The India-Japan Comprehensive Economic Partnership Agreement (IJCEPA) is the most exhaustive of all the agreements that India has concluded with other countries so far.

It covers more than 90 per cent of trade and an incredible range of provisions in respect of improvement of business environment for greater investment, trade in goods and services, removal of technical barriers to trade (TBT), sanitary and phytosanitary (SPS) measures, movement of natural persons, intellectual property-related protocols, government procurement and mutual cooperation on matters of common interest and global importance.

The readiness shown by Japan in agreeing to abolish, with immediate effect, 87 per cent of its tariff lines, relating to 93 per cent in volume, compared to India's 17.4 per cent, and in conceding to India's plea for phased reduction during a span of 10 years, on the ground of giving sufficient time to domestic industry to adjust to the trade liberalisation, has been nothing short of generous.

The trade volume of items still attracting tariff on the Japanese side is only 2.93 per cent, as against India's 13.62 per cent.

Japan has thus opened up for unrestricted entry a tremendous number of items of export interest to India, besides enabling Indian professionals in information technology-related services, accounting, research and development, tourism, market research and management consultancy, to set up shop in Japan.

But getting the most out of the CEPA hinges on a vital pre-requisite: The willingness on the part of both India and Japan to jointly work the Agreement, in a constructive and accommodating spirit, by laying down, and adhering to, specific milestones and timelines.

BLUEPRINT FOR ACTION

It is from that perspective of giving it a fillip that this column offers the following Blueprint for Action:

Increasing the inflow of Japan's direct investment: Under the Agreement, all direct Japanese investments will be treated on par with domestic investment, as regards concessions, incentives and facilities, and application of regulatory and tax regimes. Japanese investment should be pushed from the present measly $1.2 billion to $20 billion by 2020.

Pushing up trade volume: India's trade with Japan is at present an unmentionable two per cent of its total trade.

With the reduction / abolition of tariff on both sides, it should be possible to push it up to 10 per cent by 2015, or at least equal to India's total trade with China (which at present is eight per cent of India's total trade).

Raising exports in the domain of textiles: Japan is today the fourth largest apparel products importer on the globe, constituting seven per cent of its total imports. India's share in this sector is barely 0.8 per cent, the lion's share going to China, Italy, South Korea, Thailand and Vietnam.

Here is a challenge to India's enterprising artisans in Tirupur and Ludhiana. If they bend their energies towards renovating and revamping production lines, suitably recasting the basket of products and redrawing business plans, they can raise India's share of apparel supplies to Japan, to at least five per cent by 2015.

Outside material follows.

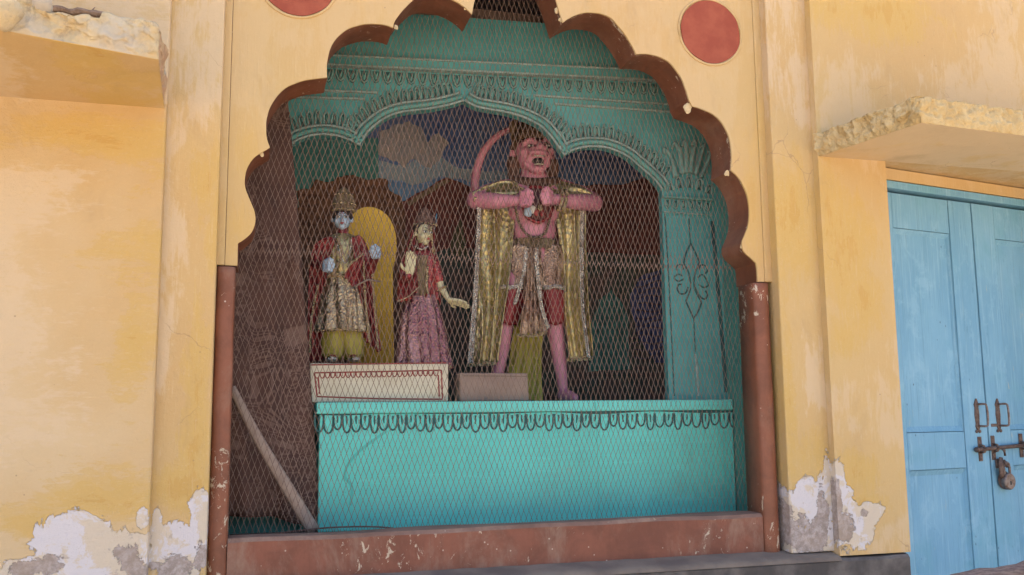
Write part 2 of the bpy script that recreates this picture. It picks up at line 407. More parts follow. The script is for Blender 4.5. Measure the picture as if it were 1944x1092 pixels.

Likewise, though the demand for knitted garments is very high in Japan, India's share in 2009 was only 0.2 per cent, leaving it to Bangladesh, China, Indonesia, Italy, South Korea, Thailand, Turkey and Vietnam to dominate the market. Since, under the CEPA, Japan has agreed not to levy any import duty on Indian exports of knitted and woven apparel, it is undoubtedly possible to raise India's share to 10 per cent by 2015.

Setting up Technical Woking Groups to anticipate and solve disputes on interpretation: The CEPA extends to many intricate technical areas such as intellectual property rights, TBT, SPS, and procurement, likely to give rise, during implementation, to honest differences in interpretation. Technical Working Groups, constituted in advance, will help iron out these differences.

Establishing a Ministerial level India-Japan Monitoring Group to supervise the pace and progress of implementation: The CEPA has been in the making for more than seven years, and it should not take an equal time to get off the ground.

Not the existence, but the implementation, of the Agreement is the key. Hence, going the extra mile to give it an impetus is eminently worthwhile.